The Nyarugenge Intermediate Court on Friday started hearing the case involving a man accused of killing his wife in October last year and burying her in the family home backyard; which he admits.
The Nyarugenge Intermediate Court on Friday started hearing the case involving a man accused of killing his wife in October last year and burying her in the family home backyard; which he admits.
The court session was held at the scene of crime in Nyabisindu Cell of Remera sector in Gasabo district, where Alfred Karegeya appeared before judges.
The hearing was attended by hundreds of neighbours.
Remera sector falls under the jurisdiction of Nyarugunga Primary Court, which is under Nyarugenge Intermediate Court.
Prosecution pin him on the murder of his wife, Marie Rose Mukeshimana .
He is suspected to have killed his first wife, Consolé Kanakuze as she is nowhere to be found.
The presiding judge gave time for the defendant to explain himself on charges against him.
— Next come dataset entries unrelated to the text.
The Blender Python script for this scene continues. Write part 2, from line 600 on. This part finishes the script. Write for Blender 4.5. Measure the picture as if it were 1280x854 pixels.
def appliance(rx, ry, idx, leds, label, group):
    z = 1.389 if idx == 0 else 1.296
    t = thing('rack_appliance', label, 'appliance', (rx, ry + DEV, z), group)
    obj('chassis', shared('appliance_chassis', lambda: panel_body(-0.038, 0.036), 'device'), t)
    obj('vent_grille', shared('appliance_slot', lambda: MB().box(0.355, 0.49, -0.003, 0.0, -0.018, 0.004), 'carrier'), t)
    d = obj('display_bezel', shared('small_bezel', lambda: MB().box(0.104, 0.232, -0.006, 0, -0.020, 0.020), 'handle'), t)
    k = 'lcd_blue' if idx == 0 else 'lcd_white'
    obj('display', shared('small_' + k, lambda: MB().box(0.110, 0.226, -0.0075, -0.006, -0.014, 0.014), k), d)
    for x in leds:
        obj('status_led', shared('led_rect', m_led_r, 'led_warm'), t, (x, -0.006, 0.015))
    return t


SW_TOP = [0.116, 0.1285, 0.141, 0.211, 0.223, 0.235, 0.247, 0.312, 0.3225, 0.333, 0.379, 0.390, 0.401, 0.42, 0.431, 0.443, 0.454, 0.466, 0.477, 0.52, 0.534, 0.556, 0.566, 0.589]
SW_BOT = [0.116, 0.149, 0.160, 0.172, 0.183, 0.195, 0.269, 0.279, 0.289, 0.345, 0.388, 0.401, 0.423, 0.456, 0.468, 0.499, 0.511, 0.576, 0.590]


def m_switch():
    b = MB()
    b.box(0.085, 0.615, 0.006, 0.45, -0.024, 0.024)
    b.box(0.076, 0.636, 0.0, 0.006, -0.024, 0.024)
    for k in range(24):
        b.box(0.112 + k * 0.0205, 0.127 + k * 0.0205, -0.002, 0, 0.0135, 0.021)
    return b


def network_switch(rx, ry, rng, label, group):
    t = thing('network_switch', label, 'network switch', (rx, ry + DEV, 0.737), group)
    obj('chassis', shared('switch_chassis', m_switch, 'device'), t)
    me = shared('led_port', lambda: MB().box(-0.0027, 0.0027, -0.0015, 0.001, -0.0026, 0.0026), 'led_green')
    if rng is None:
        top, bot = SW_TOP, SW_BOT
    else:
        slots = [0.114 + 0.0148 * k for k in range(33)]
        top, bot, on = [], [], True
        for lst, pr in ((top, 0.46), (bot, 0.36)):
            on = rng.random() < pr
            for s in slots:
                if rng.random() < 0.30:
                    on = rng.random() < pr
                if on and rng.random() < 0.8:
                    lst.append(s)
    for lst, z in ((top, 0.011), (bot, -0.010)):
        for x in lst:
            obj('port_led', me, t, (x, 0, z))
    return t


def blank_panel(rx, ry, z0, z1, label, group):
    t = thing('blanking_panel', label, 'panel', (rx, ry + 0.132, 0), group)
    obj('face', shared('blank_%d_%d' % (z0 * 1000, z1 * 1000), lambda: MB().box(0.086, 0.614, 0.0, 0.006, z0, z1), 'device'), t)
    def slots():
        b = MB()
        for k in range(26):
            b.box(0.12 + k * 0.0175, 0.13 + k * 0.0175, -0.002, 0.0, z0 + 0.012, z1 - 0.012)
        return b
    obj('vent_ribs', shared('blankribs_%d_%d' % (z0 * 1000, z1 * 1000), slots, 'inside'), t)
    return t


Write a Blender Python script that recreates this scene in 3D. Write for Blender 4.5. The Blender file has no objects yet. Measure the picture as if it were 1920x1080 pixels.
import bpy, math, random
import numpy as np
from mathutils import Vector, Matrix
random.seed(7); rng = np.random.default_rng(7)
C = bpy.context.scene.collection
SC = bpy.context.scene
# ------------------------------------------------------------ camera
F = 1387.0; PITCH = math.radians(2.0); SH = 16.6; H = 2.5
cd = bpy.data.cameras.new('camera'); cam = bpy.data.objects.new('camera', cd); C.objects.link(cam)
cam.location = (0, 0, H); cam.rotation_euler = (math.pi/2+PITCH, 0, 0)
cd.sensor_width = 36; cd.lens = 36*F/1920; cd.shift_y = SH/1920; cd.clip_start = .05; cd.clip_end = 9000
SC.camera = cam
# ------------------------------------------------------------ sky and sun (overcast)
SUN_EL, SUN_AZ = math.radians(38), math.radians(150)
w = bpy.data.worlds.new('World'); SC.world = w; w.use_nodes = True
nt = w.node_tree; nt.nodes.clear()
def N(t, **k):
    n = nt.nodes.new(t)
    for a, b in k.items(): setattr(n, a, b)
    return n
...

He said that in the night of October 13, 2017 he woke up, got a hammer from the living room which he used to hit his wife, who was deep asleep, to death.
He later buried her in backyard before he went to police to report that his wife had gone missing. He claimed that he suspected she might have gone to Kenya.
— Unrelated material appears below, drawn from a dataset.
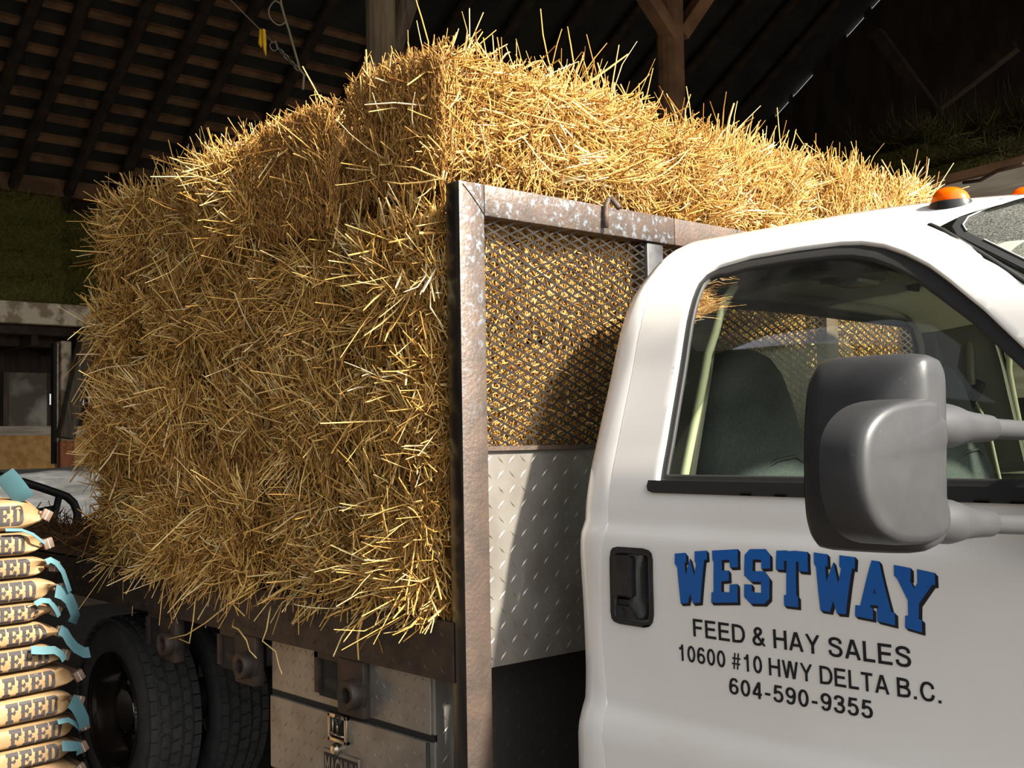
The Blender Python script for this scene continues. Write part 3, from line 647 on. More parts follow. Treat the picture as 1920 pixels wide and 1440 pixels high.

Then, he planted cabbages on the tomb.
Karegeya claimed that since 2012, he was in an abusive union with his wife and her family, which did not like him.
He added that he had tried to leave her thrice but they always made up and she would return.
He asked for a lenient sentence.
Prosecution says that the accused had planned this act of cruelty for long and cast doubt on the claims of an abusive marriage saying he never filed any compliant with police.
The prosecution said the accused deserved the maximum sentence of life.
The prosecutor insists that given the fact that the whereabouts of his first wife Kanakuze are unknown, this act reveals that he might have done the same to her as her relatives claim, but the accused denied having been married to her.
Also in court on Friday, witnesses Josiane Nyirandikumana and a one Muhayimana who are neighbours to this estranged family, said that the couple had quarrels over the years.
The family of the deceased represented by her mother, Philomène Kajemundimwe demands for reparations equivalent to over Rwf20 million.
The court is due to pass judgment on March 29.